Johnson stressed that the DSA’s stated aims go well beyond policy tweaks; they reflect a constitutional overhaul that would remake who holds power and how it’s exercised. He pointed to platform items that explicitly call for packing courts, eliminating upper-chamber review, and creating a legislature-driven system where the House alone rules. In his telling, that’s not reform — it’s a power grab.
“The DSA published their platform,” Johnson added. “I read it out at an event a few weeks ago and they made an ad mocking me reading their platform. Now, they didn’t put the clips with the worst parts of it … of course, they want to pack the Supreme Court, and they want a unicameral legislature, they want the House to run everything, abolish the Senate, because they believe the House would be run by Marxists, communists. They’d be able to run the table on everything. They want to remove the President. What they also want to do is abolish all borders. They don’t want any borders.
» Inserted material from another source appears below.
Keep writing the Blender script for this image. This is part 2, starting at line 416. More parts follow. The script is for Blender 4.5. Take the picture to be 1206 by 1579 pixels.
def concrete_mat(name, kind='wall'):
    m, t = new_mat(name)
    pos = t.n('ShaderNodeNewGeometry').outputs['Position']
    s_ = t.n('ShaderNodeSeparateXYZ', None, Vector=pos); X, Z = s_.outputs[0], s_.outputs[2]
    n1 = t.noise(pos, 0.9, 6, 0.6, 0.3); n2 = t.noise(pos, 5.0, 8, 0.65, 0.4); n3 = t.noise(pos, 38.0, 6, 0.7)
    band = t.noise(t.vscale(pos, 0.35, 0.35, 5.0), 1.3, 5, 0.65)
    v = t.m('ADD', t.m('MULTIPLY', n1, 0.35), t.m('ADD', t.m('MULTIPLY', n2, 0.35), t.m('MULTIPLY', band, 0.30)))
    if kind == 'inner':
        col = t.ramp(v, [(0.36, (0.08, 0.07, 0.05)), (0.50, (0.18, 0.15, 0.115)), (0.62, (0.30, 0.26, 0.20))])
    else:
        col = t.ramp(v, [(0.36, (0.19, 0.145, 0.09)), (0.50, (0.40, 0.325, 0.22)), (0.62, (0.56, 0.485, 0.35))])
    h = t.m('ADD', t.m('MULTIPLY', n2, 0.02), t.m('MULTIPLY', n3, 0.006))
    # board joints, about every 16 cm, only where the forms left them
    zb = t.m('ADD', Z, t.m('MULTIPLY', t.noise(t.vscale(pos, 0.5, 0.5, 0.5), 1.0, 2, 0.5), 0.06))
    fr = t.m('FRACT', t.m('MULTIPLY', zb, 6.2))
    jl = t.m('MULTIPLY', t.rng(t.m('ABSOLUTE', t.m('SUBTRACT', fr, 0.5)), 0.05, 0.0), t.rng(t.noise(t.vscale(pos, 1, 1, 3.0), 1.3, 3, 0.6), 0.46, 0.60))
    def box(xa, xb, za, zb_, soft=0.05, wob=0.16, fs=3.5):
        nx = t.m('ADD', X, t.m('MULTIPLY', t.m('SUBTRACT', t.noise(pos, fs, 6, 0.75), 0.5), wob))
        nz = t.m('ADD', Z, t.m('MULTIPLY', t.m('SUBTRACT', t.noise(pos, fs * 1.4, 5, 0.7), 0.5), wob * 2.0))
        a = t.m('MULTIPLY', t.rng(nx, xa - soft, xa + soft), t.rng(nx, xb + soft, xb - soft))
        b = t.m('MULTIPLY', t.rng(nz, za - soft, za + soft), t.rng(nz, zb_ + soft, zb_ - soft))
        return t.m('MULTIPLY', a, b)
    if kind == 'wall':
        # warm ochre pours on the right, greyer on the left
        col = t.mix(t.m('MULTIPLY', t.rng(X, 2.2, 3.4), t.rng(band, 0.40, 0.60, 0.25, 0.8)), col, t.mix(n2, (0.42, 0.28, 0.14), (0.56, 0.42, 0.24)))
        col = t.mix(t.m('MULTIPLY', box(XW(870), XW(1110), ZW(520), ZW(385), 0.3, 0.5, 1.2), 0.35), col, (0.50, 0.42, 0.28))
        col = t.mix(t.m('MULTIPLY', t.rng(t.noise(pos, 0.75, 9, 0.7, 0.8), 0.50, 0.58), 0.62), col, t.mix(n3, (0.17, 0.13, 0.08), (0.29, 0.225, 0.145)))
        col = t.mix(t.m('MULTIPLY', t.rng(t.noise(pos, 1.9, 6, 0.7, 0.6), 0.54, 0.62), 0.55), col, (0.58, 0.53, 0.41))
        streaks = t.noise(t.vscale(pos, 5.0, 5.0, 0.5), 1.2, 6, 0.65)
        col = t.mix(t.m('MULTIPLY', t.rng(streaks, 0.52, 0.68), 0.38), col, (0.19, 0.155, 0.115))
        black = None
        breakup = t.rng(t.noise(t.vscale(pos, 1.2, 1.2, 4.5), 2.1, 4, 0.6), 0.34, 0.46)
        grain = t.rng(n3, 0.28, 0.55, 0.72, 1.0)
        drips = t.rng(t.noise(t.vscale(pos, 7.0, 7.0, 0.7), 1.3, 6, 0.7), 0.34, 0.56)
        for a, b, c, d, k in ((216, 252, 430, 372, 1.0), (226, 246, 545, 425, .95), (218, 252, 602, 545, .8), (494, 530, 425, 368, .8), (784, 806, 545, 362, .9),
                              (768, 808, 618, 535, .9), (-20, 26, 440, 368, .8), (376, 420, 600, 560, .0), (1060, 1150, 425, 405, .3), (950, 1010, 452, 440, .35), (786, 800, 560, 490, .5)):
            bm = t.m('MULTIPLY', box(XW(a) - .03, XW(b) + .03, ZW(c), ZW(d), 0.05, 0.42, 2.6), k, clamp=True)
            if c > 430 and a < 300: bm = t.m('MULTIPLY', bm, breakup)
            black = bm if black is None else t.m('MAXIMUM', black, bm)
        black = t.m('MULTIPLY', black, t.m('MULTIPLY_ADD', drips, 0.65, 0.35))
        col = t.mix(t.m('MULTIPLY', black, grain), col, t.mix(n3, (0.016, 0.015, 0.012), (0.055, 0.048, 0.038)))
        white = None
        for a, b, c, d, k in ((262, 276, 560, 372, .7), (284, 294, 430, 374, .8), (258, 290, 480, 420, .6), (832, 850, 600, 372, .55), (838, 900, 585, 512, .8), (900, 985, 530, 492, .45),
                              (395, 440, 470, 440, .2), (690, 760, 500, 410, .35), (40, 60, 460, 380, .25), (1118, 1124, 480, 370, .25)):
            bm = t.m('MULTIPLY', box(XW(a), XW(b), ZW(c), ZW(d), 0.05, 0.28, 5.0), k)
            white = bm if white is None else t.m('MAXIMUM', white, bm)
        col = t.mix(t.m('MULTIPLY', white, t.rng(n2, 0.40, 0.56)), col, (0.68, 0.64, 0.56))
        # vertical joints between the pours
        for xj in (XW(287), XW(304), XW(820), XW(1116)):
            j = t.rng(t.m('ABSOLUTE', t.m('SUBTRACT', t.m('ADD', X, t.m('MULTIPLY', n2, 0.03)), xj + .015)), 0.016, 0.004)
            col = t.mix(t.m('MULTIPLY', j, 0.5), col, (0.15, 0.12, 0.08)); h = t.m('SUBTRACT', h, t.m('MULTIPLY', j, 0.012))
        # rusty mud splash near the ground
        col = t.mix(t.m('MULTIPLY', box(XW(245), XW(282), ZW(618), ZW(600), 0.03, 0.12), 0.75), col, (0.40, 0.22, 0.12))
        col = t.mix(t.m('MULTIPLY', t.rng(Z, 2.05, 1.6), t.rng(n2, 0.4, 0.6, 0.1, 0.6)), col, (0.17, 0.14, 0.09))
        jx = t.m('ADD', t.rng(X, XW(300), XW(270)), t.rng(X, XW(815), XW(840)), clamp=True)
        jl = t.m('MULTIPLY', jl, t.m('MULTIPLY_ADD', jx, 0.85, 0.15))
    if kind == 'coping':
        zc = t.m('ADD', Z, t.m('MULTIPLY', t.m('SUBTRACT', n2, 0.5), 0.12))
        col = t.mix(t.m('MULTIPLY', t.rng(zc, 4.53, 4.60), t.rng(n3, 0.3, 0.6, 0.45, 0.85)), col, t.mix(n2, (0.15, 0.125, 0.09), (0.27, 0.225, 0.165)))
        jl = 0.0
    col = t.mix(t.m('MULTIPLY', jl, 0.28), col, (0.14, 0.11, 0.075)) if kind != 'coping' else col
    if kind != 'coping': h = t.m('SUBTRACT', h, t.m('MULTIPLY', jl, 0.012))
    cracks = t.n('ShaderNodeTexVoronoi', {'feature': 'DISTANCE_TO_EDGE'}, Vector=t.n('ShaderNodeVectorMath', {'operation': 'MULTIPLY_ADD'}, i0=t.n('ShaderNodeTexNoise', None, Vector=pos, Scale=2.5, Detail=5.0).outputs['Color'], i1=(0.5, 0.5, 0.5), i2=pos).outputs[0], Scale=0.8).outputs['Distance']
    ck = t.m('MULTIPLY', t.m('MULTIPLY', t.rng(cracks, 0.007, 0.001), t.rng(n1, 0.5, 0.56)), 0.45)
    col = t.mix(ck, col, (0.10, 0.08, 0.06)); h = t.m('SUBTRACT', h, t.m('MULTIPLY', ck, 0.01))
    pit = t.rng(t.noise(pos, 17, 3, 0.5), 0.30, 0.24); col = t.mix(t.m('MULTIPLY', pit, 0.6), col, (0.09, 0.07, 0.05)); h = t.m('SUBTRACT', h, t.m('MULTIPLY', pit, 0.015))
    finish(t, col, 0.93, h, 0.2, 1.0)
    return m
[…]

They want mass amnesty granted to anyone who can come onto our shores without exception. Even for terrorists and hardened, dangerous criminals.”
“They don’t want prisons. It’s in their platform. They want to remove the carceral state. No prisons. They don’t want to fund the police. This is not a game,” Speaker Johnson said. “Everybody needs to understand these crazy little mini Mamdanis who are popping up all around the country. They are a danger to you and your family. This is not a game.”
The language is stark by design because Johnson wants voters to grasp the contrast between a constitutional system built on checks and balances and a model that replaces those checks with a single-party legislative regime. His message to conservatives is clear: defend the institutions and principles that have protected liberty. The coming months, he argues, will test whether Americans choose to preserve the constitutional order or trade it for radical change.